WHAT YOU SHOULD DO
Will you return, word for word, only the lines from the top of the data below down to and including the one with "R = math.radians"?

## BEGIN GIVEN MATERIAL

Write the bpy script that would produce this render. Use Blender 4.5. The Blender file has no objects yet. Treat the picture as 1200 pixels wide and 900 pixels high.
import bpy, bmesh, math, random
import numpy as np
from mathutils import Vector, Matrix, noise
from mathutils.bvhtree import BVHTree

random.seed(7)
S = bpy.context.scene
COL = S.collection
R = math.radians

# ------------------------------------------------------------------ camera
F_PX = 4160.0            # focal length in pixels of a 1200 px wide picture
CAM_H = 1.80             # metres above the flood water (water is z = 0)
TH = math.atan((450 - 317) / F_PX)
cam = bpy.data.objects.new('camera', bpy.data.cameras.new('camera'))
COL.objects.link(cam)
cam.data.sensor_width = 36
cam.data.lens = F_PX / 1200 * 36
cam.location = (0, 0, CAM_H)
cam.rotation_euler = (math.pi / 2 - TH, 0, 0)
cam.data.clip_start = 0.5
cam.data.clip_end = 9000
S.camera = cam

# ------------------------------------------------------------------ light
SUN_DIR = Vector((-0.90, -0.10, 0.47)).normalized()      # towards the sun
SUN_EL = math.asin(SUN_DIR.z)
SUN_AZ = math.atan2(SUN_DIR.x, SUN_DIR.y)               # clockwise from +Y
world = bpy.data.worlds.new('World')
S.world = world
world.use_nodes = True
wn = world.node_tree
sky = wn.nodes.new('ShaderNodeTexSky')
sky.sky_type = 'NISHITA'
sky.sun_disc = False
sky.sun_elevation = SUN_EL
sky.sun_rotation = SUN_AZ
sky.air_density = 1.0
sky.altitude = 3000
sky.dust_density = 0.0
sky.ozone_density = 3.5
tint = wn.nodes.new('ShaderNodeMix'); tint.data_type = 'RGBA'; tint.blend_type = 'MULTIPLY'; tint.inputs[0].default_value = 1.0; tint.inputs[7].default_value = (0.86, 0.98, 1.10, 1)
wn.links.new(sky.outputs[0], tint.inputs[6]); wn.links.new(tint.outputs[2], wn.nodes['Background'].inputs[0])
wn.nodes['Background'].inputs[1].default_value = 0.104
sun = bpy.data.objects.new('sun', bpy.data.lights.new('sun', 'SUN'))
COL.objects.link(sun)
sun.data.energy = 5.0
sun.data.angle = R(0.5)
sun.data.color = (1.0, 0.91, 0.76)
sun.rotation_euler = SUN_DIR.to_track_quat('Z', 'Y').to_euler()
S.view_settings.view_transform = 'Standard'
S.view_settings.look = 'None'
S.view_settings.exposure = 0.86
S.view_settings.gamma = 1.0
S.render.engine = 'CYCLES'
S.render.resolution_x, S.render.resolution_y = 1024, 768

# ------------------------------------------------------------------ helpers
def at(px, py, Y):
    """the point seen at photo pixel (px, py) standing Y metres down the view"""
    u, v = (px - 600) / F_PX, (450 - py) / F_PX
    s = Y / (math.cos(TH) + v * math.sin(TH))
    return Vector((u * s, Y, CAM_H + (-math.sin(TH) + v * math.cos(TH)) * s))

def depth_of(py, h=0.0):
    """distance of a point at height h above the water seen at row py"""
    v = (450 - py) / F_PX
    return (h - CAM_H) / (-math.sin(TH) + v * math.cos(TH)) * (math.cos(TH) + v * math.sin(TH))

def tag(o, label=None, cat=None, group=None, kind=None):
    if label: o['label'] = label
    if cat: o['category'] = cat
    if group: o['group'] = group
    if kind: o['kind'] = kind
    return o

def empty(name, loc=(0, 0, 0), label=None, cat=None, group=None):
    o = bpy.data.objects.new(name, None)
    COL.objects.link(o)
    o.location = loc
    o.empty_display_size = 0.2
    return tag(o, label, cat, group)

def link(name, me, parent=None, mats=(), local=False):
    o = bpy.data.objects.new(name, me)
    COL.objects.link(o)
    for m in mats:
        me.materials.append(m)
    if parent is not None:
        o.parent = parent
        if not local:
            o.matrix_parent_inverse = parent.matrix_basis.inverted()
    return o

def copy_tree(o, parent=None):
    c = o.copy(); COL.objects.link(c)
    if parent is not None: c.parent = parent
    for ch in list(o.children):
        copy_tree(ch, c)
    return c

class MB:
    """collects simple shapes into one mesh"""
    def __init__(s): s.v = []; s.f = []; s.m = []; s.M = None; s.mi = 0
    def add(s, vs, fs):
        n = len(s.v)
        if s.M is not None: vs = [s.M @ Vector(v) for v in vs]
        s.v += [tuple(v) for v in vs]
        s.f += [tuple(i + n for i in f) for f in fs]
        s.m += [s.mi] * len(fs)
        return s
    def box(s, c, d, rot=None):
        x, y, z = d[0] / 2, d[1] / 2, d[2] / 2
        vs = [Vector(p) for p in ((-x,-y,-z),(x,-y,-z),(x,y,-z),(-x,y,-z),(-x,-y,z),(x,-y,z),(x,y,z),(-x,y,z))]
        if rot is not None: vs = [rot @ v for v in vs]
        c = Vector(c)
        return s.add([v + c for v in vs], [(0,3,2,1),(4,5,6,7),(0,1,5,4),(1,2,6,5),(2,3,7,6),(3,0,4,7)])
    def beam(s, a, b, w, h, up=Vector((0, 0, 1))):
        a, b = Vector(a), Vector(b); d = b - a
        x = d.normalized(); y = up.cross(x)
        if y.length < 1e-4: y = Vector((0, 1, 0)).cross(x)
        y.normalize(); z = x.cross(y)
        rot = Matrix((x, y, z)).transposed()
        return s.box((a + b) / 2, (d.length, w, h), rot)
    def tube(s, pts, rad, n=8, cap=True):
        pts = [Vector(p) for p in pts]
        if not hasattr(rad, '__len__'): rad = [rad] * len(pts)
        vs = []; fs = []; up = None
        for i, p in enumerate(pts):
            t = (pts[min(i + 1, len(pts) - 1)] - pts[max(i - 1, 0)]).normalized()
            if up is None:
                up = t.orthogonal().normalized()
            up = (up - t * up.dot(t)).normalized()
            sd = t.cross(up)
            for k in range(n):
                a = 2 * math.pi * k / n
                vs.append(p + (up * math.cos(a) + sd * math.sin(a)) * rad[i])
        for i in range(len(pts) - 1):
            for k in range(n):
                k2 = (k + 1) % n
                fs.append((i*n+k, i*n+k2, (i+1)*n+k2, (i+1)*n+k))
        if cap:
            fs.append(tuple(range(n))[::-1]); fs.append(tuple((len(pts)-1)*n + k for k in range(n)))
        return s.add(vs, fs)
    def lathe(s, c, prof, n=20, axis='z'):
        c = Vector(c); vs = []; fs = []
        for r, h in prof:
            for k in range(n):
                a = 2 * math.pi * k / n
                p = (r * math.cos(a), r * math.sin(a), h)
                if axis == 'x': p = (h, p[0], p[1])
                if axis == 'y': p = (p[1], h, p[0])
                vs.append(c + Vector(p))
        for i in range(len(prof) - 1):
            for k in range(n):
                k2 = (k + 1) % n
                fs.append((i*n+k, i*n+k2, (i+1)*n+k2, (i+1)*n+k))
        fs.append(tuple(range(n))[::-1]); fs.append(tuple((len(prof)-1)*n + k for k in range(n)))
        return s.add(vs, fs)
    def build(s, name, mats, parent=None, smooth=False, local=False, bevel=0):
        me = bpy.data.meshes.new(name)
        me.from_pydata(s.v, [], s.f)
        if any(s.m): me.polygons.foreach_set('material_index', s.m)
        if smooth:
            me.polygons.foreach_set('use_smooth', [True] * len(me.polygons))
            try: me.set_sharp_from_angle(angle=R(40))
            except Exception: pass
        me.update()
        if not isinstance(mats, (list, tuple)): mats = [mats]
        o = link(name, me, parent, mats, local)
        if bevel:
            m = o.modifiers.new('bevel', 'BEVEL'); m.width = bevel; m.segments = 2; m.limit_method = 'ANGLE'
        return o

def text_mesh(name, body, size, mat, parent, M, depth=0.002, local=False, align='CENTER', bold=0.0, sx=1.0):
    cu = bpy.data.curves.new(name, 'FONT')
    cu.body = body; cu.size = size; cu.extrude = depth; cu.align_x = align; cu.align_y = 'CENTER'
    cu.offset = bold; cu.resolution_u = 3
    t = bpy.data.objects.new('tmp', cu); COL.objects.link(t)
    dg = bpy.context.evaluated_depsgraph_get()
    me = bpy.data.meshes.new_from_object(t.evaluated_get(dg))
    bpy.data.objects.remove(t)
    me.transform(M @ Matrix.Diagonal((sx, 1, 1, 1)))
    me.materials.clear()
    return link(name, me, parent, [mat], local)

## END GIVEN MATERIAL

RESULT
Write the bpy script that would produce this render. Use Blender 4.5. The Blender file has no objects yet. Treat the picture as 1200 pixels wide and 900 pixels high.
import bpy, bmesh, math, random
import numpy as np
from mathutils import Vector, Matrix, noise
from mathutils.bvhtree import BVHTree

random.seed(7)
S = bpy.context.scene
COL = S.collection
R = math.radians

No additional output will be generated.